Sunday, January 28, 2018

MWC: Day 3


Event: short distance classic races, 5k and 7.5k (which is actually 6.6k, so your time looks a lot better than it really is!)

Conditions: yeah, the blizzard hit, right on schedule.  A few little forerunner snowflakes when I woke up; full on snow by the time I got on the bus to the race venue; and howling cold wind and sideways whiteout snow that stings your face and blurs your eyes by the time the races started.  It blizzarded all day and news reports say downtown Minneapolis got 9-12 inches!

Waxing, of course, was all over the map.  Some people loved their skins or their zeroes, some were ready to throw them in the garbage.  Klister was pretty okay for some people, totally gripless for others.  I was so extremely nervous about just the race itself that I didn't want to add the mystery of waxing on such a day into the mix, so I went with my good old reliable (and slow) fishscales and was happy as could be all day long with both my grip and my glide.

In the morning classic race, Rune came in third in his age group -- the top four in his age group all double poled the whole race on blanks, and until you experience the hilliness of this course, I don't think you can appreciate what they did!  Suzanne was sixth in her age group but first American, so that was very cool; she and the Norwegian women have a little duel going on.  Per and Paul were both 7th in their age groups, and Pat was first in hers, and received a rousing round of applause from the volunteers and spectators at the finish line when she crossed, as the announcer told everyone she was the matriarch of the event!  As for me, I was dead last in my age group, as I expected, but not too far behind the next two women.  I was very happy with my race nonetheless, because I had skied the best I could and discovered that I really could manage those intimidating downhills.  The best part, though, was as I was crossing the finish line and the announcer said my name, then said, "Best smile of the day!"  If I can't be competitive, I can at least smile, and I truly did have a marvelous time.

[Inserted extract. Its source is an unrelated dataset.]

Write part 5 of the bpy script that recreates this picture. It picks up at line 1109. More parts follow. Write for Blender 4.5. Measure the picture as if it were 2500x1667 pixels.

The skating race was in the afternoon, as the blizzard raged on and the snow piled up.  As we classic skiers got off the bus back at the hotel, all snow-covered and bedraggled, the fresh new skaters in their dry puffy jackets were waiting to get on and take our places.  We wished them luck!  Kent did this race and found the conditions to be very soft; the course was regroomed after the classic race, but obviously hadn't had time to set up, and the snow continued to pile up.   No matter; Kent came in third in his age group and beat his arch-rival, Barry Makarewicz, by less than two seconds.

Overheard: the Russian team missed sending 100 skiers when they couldn't get their visas in time, and a group from British Columbia decided Minneapolis wasn't exotic enough, so they're all at Silver Star for the week instead, training for next year's World Masters in Norway.  Also, the bus driver, a cheerful fellow from Trinidad, said, "I don't know anything about skiing, but everyone I see is so healthy and so happy!"  Yes indeed.

Tomorrow: rest day!  Two days in, it feels like I've been here a month!